If your taxable (Vatable) supplies is above R50 000, you can choose to voluntarily register for VAT. Being registered for VAT allows you to claim VAT on business expenses. Just remember this adds a significant administrative burden to your operations because you need to work out your VAT every month or two months, depending on the VAT category.
2. Understand what you can and can’t deduct - To minimise your tax liability, Mnguni says you should take advantage of allowable business deductions. While it’s important to know the finer details of what can and can’t be deducted, generally as a sole proprietor, you can deduct the following provided you have adequate supporting documentation:
Business-related rent, office supplies, advertising and salaries
Travel and vehicle costs (but only for business-related travel, with a proper logbook) Home office expenses if you use a dedicated space for business
Internet and phone bills, but only the portion used for business
3. If you have employees, you must deduct their tax
As a sole proprietor registered with SARS, you can take on employees as your business grows. If you hire employees, your monthly tax obligations increase. You’ll need to register for Pay-As-You-Earn (PAYE) and deduct tax from salaries every month to pay over to SARS via an EMP201 return. You will also have to contribute to the Unemployment Insurance Fund (UIF) on behalf of each employee and register for the Skills Development Levy (SDL) if your payroll exceeds R500 000 per year. Ignoring these obligations can result in serious penalties from SARS, so ensure you’re compliant from day one.

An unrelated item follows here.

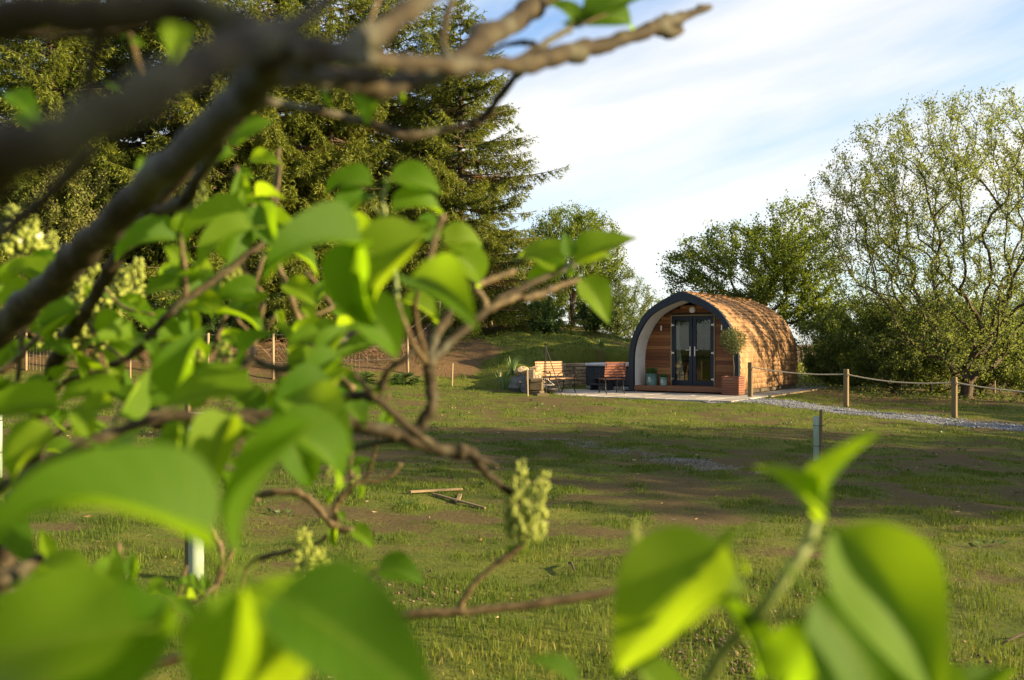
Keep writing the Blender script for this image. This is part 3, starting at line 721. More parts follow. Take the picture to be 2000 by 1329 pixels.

4. Be smart to reduce your tax bill legally
In addition to the amounts you can deduct from your taxable income for ongoing operational expenses, there are also other allowable ways to reduce taxable income and pay less tax:
Contribute to a retirement annuity – this allows you to deduct up to 27.5% of your total taxable income reducing your annual liability.
Donate to qualifying public benefit organisations- SARS allows deductions for donations to registered public benefit organisations (with a Section 18A certificate).
5. Keep good records
SARS requires businesses to keep records of all income and expenses for at least five years. Store invoices, receipts and tax documents securely to ensure compliance and simplify audits. Proper record-keeping also helps when claiming deductions or defending yourself in the event of a SARS audit.
6. Consult a professional
While running a sole proprietorship is simpler than managing a company, tax compliance can still be complex due to the onerous record keeping requirements. Mnguni recommends seeking professional tax advice from a registered tax practitioner to optimise deductions and ensure full compliance with SARS regulations. "Having an expert in your corner ensures your business remains tax-efficient while avoiding unnecessary penalties," he explains.

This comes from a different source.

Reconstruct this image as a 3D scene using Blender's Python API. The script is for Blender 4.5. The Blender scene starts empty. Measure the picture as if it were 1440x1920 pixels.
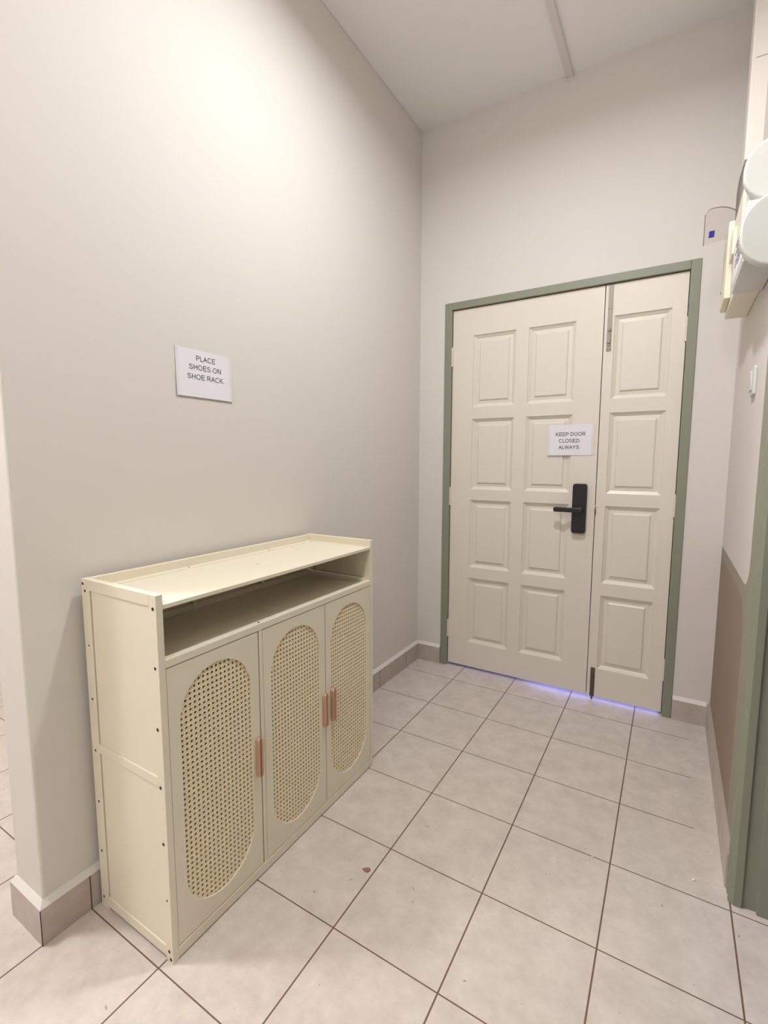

Navigating taxes as a sole proprietor may feel overwhelming, but Mnguni points out that it’s simply a matter of discipline and planning. The businesses that thrive aren’t the ones that ignore tax obligations and scramble at the last minute - they’re the ones that take financial management seriously. “Get your records in order, pay your taxes on time, and take advantage of every legal tax-saving opportunity,” he says. “In the long run, a well-run business isn’t just about making money; it’s about keeping it.”